Un nouveau départ à 53 ans
Sa compatriote Nataliia Nakoneshna travaille de son côté dans un tout autre contexte. À 53 ans, elle vient de commencer un apprentissage de fleuriste dans la boutique Rosae, à Cormanon: «Ça a toujours été mon rêve de travailler dans ce domaine. J’aime beaucoup les fleurs et la décoration», confie l’ancienne représentante en cosmétique. En Ukraine, Nataliia vivait et travaillait à Kiev, où elle élevait ses deux fils.
En mai 2022, elle arrive en territoire helvétique. L’apprentie fleuriste avait déjà visité le pays et l’apprécie «J’avais des amis à Fribourg, alors j’ai demandé à venir vivre ici.» L’Ukrainienne cherche, en parallèle de ses cours de langue, une activité de bénévole dans un magasin de fleurs. Avec l’aide d’une professeure de français, elle finit par trouver Rosae en novembre 2022: «Nataliia est venue à raison de trois matinées par semaine, pendant deux ou trois mois», relate Cathia Bulloni, la patronne de la boutique depuis juillet dernier. Elle n’était pas encore responsable quand Nataliia est arrivée à Rosae mais elle a rapidement remarqué sa créativité et sa curiosité. «Elle était directement très motivée et optimiste. Nous étions très impressionnés par sa rapidité et son envie de travailler.»
Un ancien rêve
Nataliia marque le personnel par son tempérament extraverti et son aisance avec les clients: «Grâce à mon travail précédent, j’ai développé beaucoup de compétences dans la vente, ce qui me permet de m’adapter à ce nouveau métier», pointe l’apprentie fleuriste. Dès le début, Nataliia se sent accueillie et soutenue par l’équipe de la boutique. En juin, elle réussit un examen linguistique de français: «J’ai demandé à Cathia si c’était possible d’obtenir une place d’apprentissage dans son magasin et elle a dit oui.»

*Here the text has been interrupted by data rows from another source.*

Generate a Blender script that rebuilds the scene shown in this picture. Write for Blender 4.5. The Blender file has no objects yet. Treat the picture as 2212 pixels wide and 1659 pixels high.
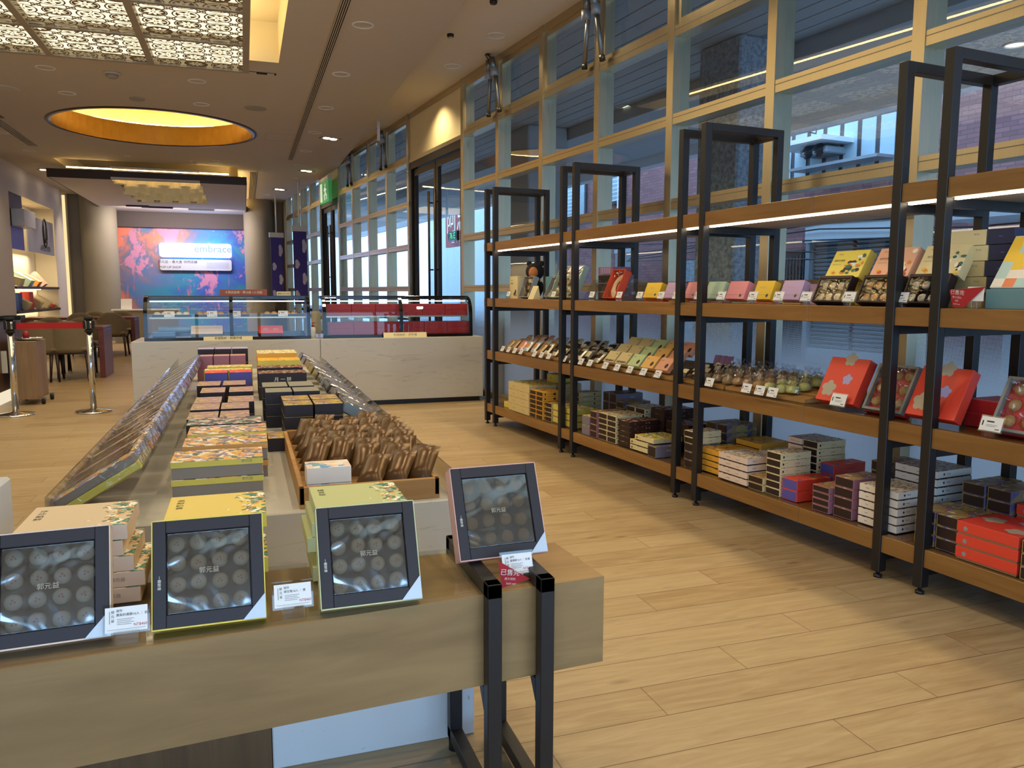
import bpy, bmesh, math, random
from mathutils import Vector, Matrix
random.seed(7)
R = math.radians
SC = bpy.context.scene
COL = SC.collection
# ------------------------------------------------------------------ camera
FPX, CAMH = 1700.85, 1.25
def _cam_axes(yaw, pitch, roll):
    f = Vector((math.sin(yaw), math.cos(yaw), 0)); r = Vector((math.cos(yaw), -math.sin(yaw), 0)); u = Vector((0, 0, 1))
    f2 = f*math.cos(pitch) - u*math.sin(pitch); u2 = u*math.cos(pitch) + f*math.sin(pitch)
    return r*math.cos(roll) + u2*math.sin(roll), u2*math.cos(roll) - r*math.sin(roll), f2
CR, CU, CF = _cam_axes(R(18.71), R(6.69), R(0.1334))
cam = bpy.data.cameras.new('camera'); cam.sensor_width = 36; cam.lens = FPX/2212*36; cam.clip_start = .02; cam.clip_end = 300
camo = bpy.data.objects.new('camera', cam); COL.objects.link(camo)
camo.matrix_world = Matrix((( CR.x, CU.x, -CF.x, 0), (CR.y, CU.y, -CF.y, 0), (CR.z, CU.z, -CF.z, CAMH), (0, 0, 0, 1)))
SC.camera = camo
# ------------------------------------------------------------------ sky, exposure, render limits
SC.view_settings.view_transform = 'Standard'; SC.view_settings.look = 'None'
SC.view_settings.gamma = 1; SC.view_settings.use_curve_mapping = False
SC.view_settings.exposure = 0.0
W = bpy.data.worlds.new('overcast_sky'); SC.world = W; W.use_nodes = True
W.node_tree.nodes['Background'].inputs[0].default_value = (.40, .66, 1.0, 1)
W.node_tree.nodes['Background'].inputs[1].default_value = 4.2
cy = SC.cycles
cy.max_bounces = 8; cy.diffuse_bounces = 3; cy.glossy_bounces = 4; cy.transmission_bounces = 6; cy.transparent_max_bounces = 24
cy.caustics_reflective = False; cy.caustics_refractive = False; cy.sample_clamp_indirect = 4.0; cy.use_denoising = True
WARM = (1.0, .82, .55)
LK = .43                        # dimming of all the ceiling lamps
def lamp(kind, name, loc, energy, color=WARM, size=.1, spot=None, blend=.6, rot=(0, 0, 0), sy=None):
    l = bpy.data.lights.new(name, kind); l.energy = energy*LK; l.color = color
    if kind == 'SPOT': l.spot_size = R(spot); l.spot_blend = blend; l.shadow_soft_size = size
    elif kind == 'AREA':
        l.size = size
        if sy: l.shape = 'RECTANGLE'; l.size_y = sy
    else: l.shadow_soft_size = size
    o = bpy.data.objects.new(name, l); COL.objects.link(o); o.location = loc; o.rotation_euler = rot
    return o
# ------------------------------------------------------------------ axes of the place
WA = R(-6.536); WD = Vector((math.sin(WA), math.cos(WA), 0)); WN = Vector((math.cos(WA), -math.sin(WA), 0))    # window wall: along, outwards
SA = WA + .014; DS = Vector((math.sin(SA), math.cos(SA), 0)); DV = Vector((math.cos(SA), -math.sin(SA), 0))     # shelving: along, inwards
SO = WD*2.12 + WN*2.876
WROT = math.pi/2 - WA; SROT = math.pi/2 - SA
def ray(px, py): return CR*((px - 1106)/FPX) - CU*((py - 829.5)/FPX) + CF
C0 = Vector((0, 0, CAMH))
def PZ(px, py, z): d = ray(px, py); return C0 + d*((z - CAMH)/d.z)
def PY(px, py, y): d = ray(px, py); return C0 + d*(y/d.y)
def PX(px, py, x): d = ray(px, py); return C0 + d*(x/d.x)
def PT(px, py, t): d = ray(px, py); return C0 + d*(t/d.dot(WN))
def wst(p): return p.dot(WD), p.dot(WN), p.z
def WP(s, t, z=0): return WD*s + WN*t + Vector((0, 0, z))
def SP(s, v, z=0): return SO + DS*s + DV*v + Vector((0, 0, z))
def sv(p): q = p - SO; return q.dot(DS), q.dot(DV)
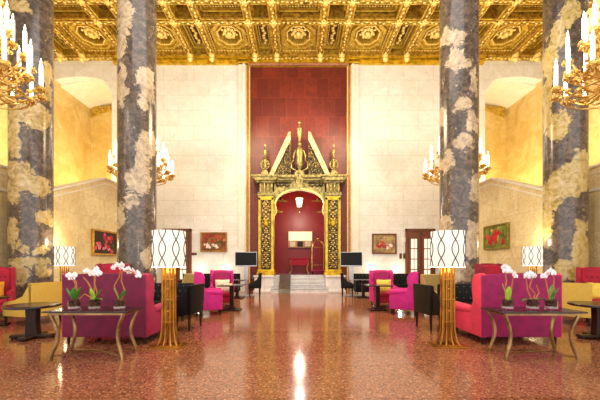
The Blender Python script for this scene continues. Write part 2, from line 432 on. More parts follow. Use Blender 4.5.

Si le français pose quelques légers problèmes à Nataliia lors de ses cours à l’école professionnelle, elle sent qu’elle apprend vite et ne cache pas sa joie. Elle se dit être reconnaissante de l’opportunité que représente cette formation: «J’ai enfin commencé à travailler en tant que fleuriste. Quand je vivais en Ukraine, je n’osais pas vraiment changer de métier car je me sentais bien dans l’entreprise où je travaillais.» Nataliia souhaite obtenir son certificat fédéral de capacité (CFC) et continuer à acquérir de l’expérience en tant que fleuriste. Quand la situation le permettra, Nataliia compte retourner dans son pays. «Peut-être qu’un jour, j’ouvrirai mon magasin de fleurs en Ukraine.»